Why do you favor Democrats/Republicans/etc...?

We don't. During the 2014 U.S. Senate campaign, for example, WRAL News fact checked, and found fault with, Republican and Democratic speakers in roughly equal numbers. We choose fact check subjects by how pervasive a particular assertion is and whether a fact check will lend light to a larger policy issue. If you have a suggestion for a fact check, please click on the reporter contact link at the bottom of this story or email mbinker (at) wral.com.

What's your process?

Any fact check begins with the person or organization making the statement. The most typical question we ask is "how do you know that?" Was the statement in question something that came from hearsay, or is it backed up by research?

With regard to television ads, most political campaigns and independent expenditure groups will provide a rundown of their campaign commercials with attribution pointing to where they drew specific facts. When such a document is available, we will link to it. In the case of statements made by individuals, businesses or groups outside of a campaign context, we will ask them for their sources.

After that, we will conduct our own research, looking for documents, videos, news reports and other material that might bolster a claim or knock it down. In general, we try to prove someone is right before we try to prove them wrong. Our fact checks will include links to source material when available so viewers and readers can see what we're seeing. Often, we'll also call on experts in the field to help us understand why a particular statement might be true or false, or somewhere in between.

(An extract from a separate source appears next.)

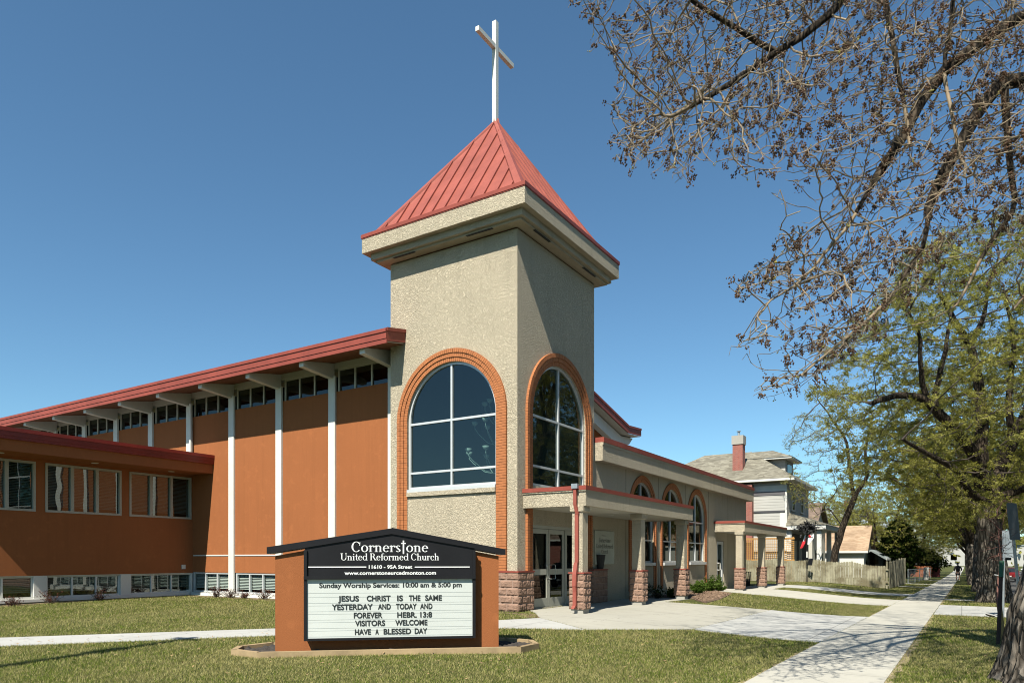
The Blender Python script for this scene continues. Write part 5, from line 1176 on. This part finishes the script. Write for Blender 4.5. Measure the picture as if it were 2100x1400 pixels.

Why is context so important?

It isn't unusual for a fact check to say a particular piece of data has been "cherry-picked" or has been offered out of context. We have seem numerous examples of true facts being used in misleading ways. So, our fact checks aim to help you understand both the specific facts in play as well as how those facts are being employed. If a statement uses facts that are true but can leave readers with an impression that is wrong, it doesn't get a clean bill of health.

How do you make the call?

On each fact check, we'll offer "the call," a quick graphical reference and synopsis to show you whether the statement is question is reliable, a real howler or somewhere in between. Here's our fact-checking scale as it has been revised at the beginning of 2015:

Fact Check Green Green light: Go ahead, run with it. The WRAL News fact check has found no materially incorrect assertions or misleading statements. We don't demand perfection in order to award a green light, but anything more than rounding error or a slip of the tongue will have us thinking about downgrading to a yellow light.

Fact Check Yellow Yellow light: Slow down and use caution. The statement in question contains a minor but significant factual error or is lacking important context. A yellow light is frequently the call when a statement has some basis in fact but has taken a bad turn along the way. You may also see a yellow light when the speaker in question tried to get something right but made an honest mistake that misinterprets, but doesn't completely butcher, a piece of data.

Fact Check Red Red light: Stop right there. The statement in question is demonstrably false or unfounded. Even if some of the numbers or other facts cited are correct, the overall conclusion does not hold up.

Fact Check Moving Violation Moving Violation: Someone has just blown through the stop sign and earned a rhetorical citation – the kind that would land you in front of a judge if committed on the road. The statement in question is not just wrong, but was offered with gusto. Either the person speaking ignored easily accessible resources that could have corrected the statement, has persisted in putting something forward even though he or she knows better, or has offered a statement with no reasonable basis in fact. These statements frequently verge on the ridiculous. (This category was added to our fact-checking scale in January 2015.)

Fact Check U-turn U-turn: The statement in question may or may not be correct. However, it represents a change in position for the individual in question. This indicates a "flip-flop."